_Given exercise:_ Exactly as written, set down the lines from the top of the entries through the line bearing "obj('saddle', box_bm(x - .018, x", with every picture left out.

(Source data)
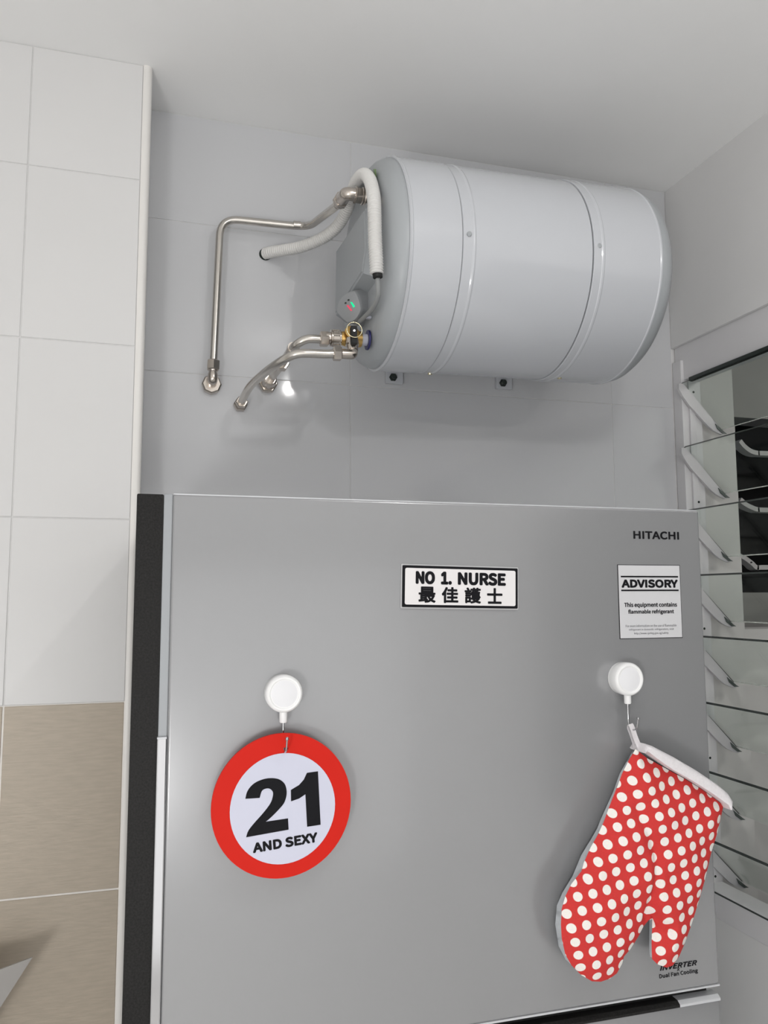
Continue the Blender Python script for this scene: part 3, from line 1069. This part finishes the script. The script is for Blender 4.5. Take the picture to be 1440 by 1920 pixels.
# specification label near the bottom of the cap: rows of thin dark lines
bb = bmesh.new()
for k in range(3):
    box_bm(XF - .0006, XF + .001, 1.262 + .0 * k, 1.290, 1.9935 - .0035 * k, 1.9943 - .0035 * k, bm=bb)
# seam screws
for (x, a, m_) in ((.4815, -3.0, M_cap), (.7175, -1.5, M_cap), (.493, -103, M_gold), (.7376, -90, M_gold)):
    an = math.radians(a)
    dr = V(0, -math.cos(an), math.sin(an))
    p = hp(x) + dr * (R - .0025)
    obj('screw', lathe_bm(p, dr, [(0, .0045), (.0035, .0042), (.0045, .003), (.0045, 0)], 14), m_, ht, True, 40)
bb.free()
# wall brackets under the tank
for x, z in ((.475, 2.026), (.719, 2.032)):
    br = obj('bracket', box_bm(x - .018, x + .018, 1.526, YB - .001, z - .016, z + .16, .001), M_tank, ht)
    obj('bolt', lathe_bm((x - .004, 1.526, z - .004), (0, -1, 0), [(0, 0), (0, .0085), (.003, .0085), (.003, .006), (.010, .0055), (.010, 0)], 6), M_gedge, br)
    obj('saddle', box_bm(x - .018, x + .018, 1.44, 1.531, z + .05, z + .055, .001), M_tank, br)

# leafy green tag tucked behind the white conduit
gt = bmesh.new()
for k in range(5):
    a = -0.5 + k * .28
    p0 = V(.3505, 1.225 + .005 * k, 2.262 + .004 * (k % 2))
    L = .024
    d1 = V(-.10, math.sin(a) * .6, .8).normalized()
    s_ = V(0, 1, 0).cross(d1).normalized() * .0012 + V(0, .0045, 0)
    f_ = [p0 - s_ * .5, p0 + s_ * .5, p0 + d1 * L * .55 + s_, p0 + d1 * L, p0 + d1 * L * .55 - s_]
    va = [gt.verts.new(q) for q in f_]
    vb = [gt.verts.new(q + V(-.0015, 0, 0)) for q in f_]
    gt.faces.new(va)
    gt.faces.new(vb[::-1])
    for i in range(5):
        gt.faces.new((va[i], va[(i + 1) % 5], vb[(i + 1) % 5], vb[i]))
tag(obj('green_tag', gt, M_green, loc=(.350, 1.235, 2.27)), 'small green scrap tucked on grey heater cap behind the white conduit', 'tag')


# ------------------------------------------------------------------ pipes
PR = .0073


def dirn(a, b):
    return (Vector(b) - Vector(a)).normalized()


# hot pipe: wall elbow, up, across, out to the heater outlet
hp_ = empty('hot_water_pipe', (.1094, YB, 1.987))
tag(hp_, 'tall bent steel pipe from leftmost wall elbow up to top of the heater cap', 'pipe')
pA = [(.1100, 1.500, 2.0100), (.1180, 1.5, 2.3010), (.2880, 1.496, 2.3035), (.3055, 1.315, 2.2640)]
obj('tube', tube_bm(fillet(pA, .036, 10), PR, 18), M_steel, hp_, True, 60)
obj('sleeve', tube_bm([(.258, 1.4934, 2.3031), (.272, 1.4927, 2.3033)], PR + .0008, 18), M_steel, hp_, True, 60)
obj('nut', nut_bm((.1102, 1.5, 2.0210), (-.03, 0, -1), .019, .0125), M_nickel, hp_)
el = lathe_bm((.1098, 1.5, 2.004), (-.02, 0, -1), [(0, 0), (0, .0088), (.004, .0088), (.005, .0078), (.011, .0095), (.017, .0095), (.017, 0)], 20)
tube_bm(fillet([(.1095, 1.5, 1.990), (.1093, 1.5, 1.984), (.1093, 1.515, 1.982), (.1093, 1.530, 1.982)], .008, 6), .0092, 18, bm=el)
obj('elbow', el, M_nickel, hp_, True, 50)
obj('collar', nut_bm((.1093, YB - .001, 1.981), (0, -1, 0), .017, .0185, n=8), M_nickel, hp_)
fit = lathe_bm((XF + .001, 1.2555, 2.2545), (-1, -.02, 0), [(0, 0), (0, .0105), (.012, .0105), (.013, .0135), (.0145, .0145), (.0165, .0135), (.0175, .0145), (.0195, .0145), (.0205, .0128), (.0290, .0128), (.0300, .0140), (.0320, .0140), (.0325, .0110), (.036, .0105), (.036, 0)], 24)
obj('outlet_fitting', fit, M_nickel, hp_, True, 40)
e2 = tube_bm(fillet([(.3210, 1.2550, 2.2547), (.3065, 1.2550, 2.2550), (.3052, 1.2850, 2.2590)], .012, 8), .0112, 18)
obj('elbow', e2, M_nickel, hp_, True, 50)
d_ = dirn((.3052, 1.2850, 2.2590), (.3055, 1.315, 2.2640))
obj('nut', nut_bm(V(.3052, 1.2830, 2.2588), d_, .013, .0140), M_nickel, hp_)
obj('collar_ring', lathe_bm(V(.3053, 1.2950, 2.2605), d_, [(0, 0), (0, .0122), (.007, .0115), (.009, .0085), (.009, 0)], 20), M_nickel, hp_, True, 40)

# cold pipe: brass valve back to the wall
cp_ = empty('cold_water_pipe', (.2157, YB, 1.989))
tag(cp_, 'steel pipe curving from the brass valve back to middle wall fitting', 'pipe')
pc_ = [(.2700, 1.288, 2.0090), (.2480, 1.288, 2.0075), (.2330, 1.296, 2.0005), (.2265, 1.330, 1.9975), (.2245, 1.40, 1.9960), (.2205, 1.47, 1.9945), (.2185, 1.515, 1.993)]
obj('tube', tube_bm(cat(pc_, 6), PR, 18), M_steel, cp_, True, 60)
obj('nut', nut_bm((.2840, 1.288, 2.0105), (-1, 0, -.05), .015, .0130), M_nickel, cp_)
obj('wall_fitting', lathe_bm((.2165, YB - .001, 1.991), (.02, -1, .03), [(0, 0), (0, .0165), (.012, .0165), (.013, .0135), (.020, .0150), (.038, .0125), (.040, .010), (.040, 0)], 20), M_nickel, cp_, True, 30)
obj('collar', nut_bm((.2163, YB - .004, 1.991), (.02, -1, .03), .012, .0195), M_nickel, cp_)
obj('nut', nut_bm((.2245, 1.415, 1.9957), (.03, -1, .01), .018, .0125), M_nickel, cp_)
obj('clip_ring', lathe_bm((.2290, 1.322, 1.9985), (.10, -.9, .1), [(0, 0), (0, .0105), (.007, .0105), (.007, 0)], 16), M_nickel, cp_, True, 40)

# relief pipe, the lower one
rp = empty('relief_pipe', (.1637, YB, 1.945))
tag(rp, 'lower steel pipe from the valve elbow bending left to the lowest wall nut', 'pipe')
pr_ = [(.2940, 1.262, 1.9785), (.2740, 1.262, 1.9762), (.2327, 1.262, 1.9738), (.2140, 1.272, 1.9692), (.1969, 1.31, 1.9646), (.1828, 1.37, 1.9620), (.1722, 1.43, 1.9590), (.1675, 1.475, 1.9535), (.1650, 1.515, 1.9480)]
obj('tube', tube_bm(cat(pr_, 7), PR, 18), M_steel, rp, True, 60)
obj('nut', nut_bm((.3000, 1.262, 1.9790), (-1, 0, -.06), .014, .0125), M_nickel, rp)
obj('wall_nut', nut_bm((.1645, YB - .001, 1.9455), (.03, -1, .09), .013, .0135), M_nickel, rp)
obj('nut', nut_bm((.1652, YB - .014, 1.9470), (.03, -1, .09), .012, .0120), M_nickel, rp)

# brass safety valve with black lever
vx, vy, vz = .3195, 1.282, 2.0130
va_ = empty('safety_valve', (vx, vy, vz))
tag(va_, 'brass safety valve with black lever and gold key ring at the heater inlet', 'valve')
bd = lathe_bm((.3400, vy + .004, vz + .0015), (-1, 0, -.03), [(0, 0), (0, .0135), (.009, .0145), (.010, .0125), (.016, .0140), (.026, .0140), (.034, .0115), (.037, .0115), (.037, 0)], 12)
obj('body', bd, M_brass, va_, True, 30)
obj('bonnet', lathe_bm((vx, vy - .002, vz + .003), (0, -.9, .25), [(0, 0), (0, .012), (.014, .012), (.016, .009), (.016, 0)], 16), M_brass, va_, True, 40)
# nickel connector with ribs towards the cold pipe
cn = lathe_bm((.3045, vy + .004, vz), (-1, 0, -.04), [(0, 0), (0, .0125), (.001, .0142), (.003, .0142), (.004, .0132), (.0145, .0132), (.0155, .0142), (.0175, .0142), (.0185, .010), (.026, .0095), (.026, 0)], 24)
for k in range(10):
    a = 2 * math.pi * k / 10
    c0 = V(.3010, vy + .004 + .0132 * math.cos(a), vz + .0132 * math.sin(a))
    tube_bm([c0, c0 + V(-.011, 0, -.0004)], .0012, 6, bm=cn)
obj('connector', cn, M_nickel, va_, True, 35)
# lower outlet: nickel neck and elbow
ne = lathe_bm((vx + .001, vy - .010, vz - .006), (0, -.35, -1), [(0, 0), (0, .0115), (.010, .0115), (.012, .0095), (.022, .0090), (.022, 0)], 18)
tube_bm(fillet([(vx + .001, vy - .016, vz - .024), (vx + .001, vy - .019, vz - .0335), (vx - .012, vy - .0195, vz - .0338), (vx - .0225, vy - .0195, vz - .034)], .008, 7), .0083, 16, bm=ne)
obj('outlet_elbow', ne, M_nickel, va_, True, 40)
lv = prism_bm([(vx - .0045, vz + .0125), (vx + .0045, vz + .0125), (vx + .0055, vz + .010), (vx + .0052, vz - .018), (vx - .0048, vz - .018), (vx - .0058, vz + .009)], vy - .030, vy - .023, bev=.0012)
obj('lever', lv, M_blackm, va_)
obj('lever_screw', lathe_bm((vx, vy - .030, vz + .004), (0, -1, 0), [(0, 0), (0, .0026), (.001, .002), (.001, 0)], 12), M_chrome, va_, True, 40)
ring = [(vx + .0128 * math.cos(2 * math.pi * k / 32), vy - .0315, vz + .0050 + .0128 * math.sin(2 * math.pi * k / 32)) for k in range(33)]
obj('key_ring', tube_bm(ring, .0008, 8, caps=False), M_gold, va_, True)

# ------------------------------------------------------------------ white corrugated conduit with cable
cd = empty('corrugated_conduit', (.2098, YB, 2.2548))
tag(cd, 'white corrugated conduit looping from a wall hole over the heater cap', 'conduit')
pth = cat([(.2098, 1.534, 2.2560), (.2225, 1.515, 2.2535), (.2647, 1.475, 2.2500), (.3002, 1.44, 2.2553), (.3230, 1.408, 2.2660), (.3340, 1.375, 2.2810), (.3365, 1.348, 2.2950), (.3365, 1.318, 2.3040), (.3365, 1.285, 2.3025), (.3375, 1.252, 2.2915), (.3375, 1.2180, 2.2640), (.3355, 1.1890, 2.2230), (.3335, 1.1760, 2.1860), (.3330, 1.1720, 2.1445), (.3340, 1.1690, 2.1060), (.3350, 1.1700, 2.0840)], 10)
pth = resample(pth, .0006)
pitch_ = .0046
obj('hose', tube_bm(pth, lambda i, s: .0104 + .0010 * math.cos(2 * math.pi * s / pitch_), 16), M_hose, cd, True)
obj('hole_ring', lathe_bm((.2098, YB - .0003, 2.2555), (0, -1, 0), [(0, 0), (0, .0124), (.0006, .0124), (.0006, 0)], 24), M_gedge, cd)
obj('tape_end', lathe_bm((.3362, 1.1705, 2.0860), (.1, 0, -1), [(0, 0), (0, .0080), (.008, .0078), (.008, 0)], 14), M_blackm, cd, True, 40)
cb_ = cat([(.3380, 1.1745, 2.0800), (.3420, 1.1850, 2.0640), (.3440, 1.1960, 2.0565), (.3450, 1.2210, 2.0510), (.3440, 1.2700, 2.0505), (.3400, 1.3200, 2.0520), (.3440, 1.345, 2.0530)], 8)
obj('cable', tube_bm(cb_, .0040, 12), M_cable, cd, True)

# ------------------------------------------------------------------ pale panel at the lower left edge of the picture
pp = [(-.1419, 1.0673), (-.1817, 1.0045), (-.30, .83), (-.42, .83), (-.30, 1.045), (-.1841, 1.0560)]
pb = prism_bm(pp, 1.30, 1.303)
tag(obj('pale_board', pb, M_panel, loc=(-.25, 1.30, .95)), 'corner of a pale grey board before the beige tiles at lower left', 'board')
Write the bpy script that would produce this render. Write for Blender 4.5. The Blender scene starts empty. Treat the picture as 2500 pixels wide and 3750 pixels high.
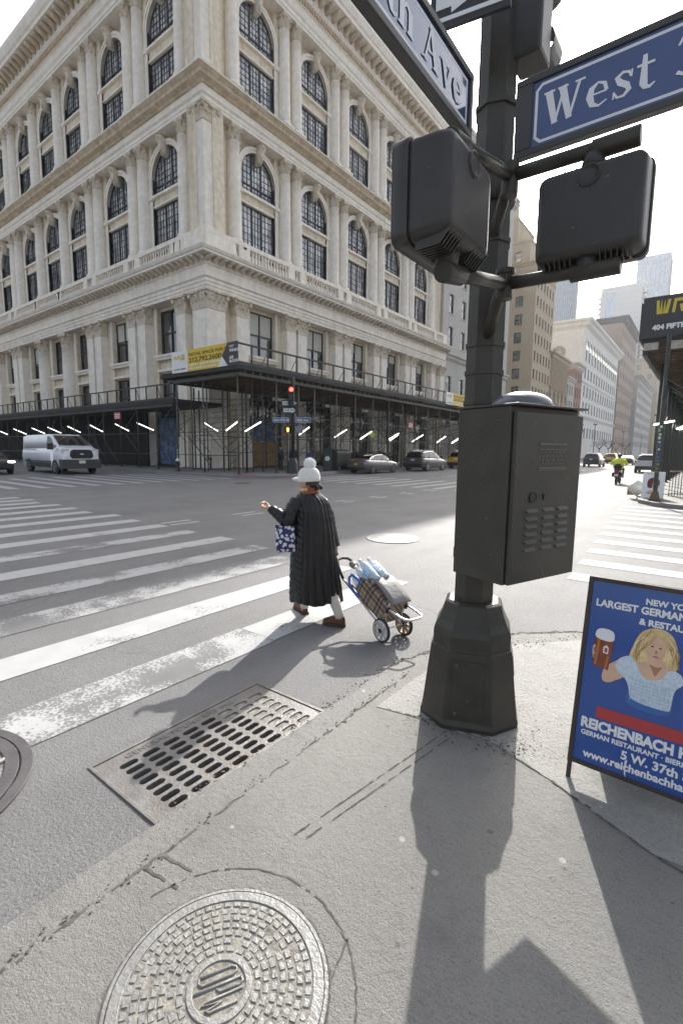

_Reply to the exercise:_
Continue the Blender Python script for this scene: part 3, from line 1069. This part finishes the script. The script is for Blender 4.5. Take the picture to be 1440 by 1920 pixels.
# specification label near the bottom of the cap: rows of thin dark lines
bb = bmesh.new()
for k in range(3):
    box_bm(XF - .0006, XF + .001, 1.262 + .0 * k, 1.290, 1.9935 - .0035 * k, 1.9943 - .0035 * k, bm=bb)
# seam screws
for (x, a, m_) in ((.4815, -3.0, M_cap), (.7175, -1.5, M_cap), (.493, -103, M_gold), (.7376, -90, M_gold)):
    an = math.radians(a)
    dr = V(0, -math.cos(an), math.sin(an))
    p = hp(x) + dr * (R - .0025)
    obj('screw', lathe_bm(p, dr, [(0, .0045), (.0035, .0042), (.0045, .003), (.0045, 0)], 14), m_, ht, True, 40)
bb.free()
# wall brackets under the tank
for x, z in ((.475, 2.026), (.719, 2.032)):
    br = obj('bracket', box_bm(x - .018, x + .018, 1.526, YB - .001, z - .016, z + .16, .001), M_tank, ht)
    obj('bolt', lathe_bm((x - .004, 1.526, z - .004), (0, -1, 0), [(0, 0), (0, .0085), (.003, .0085), (.003, .006), (.010, .0055), (.010, 0)], 6), M_gedge, br)
    obj('saddle', box_bm(x - .018, x + .018, 1.44, 1.531, z + .05, z + .055, .001), M_tank, br)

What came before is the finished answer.